[映画] LOL ロル ~愛のファンタジー
このところイタリア語の勉強をしていて、なんかイタリア語の映画でも見るかと思っていると、たまたまフランス語の映画を見つけた。そして、「ああ、フランス語はこのところあまり勉強していないな、じゃあ、これを見るか」と。それで、『LOL ロル ~愛のファンタジー』という映画を見た。
10年くらいの前の映画で、パリの中産階級の母と娘の日常といった作品らしい。普通の日常生活のフランス語が聞けるといいかなと思ったのだ。で、その思いは、十分満たされた。
加えて、面白い映画かというと、それほど面白いというほどはないが、見る価値のある映画ではある。現在となっては少し古いが、それでも現代フランスの日常、特に、高校生やシングルマザーのフランスの日常に関心があるなら、十分面白いだろうと思う。主演は40代のソフィー・マルソーである。美しい女性だ。演技もいい。なお、邦題はなんかの間違いという感じがする。原題は、"LOL (Laughing Out Loud) "という英語だが、英語のこの語の語感もそれほど関係ない。もう1人の主人公の娘の名前ロルのダジャレにもなっている。
この映画のある独自のリアリティ感は何に由来するのだろうかと見てから気になったので、監督について調べてみた。Lisa Azuelosという1965年生まれの女性であった。ソフィー・マルソーより一年年上。つまり、同年代と見てよい。この映画は、実話を元にしているらしいが、おそらく監督を含めて、政策側の同年代感覚が生かされているのだろう。

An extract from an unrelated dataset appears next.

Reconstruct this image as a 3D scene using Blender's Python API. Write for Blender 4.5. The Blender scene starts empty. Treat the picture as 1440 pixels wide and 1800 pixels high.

ちなみに、彼女たちは現在は、50代前半。10年前は、40代前半だが、娘は16歳。20代前半に産んだという設定のようだ。日本でもだいたいこの世代の女性の感覚に通じるものがあるのではないか。
話は……40代前半、3人の子どもと暮らすシングルマザーのアンヌと、16歳の高校生のロル(ローラ)の日常。ふたりとも少しトラブルもある恋愛を経験する半年間といったところ。母と娘の物語といってもよく、さらにおばあちゃんも出て来る。女の物語でもあり、その反照としての、男の物語でもある。
内容のトーンは、さすがにおフランスといったいったイメージがコテコテだった。高校生も大人もタバコに大麻にセックス。それに、娘の高校生たちがイギリスにホームステイするときの、フランス人からみたイギリス人の偏見像も、微妙に笑える。
全体として、特にこれといった話の展開もなく、昨今の日常系アニメにも似た感じする。だが、微妙に、ああこれがフランスなのだな、と思ったのは、恋愛というより、C'est la vieというある感覚と、日記を綴るという感覚だった。あるいは、言葉をめぐる「生」と信頼の関係とも言ってもいいかもしれない。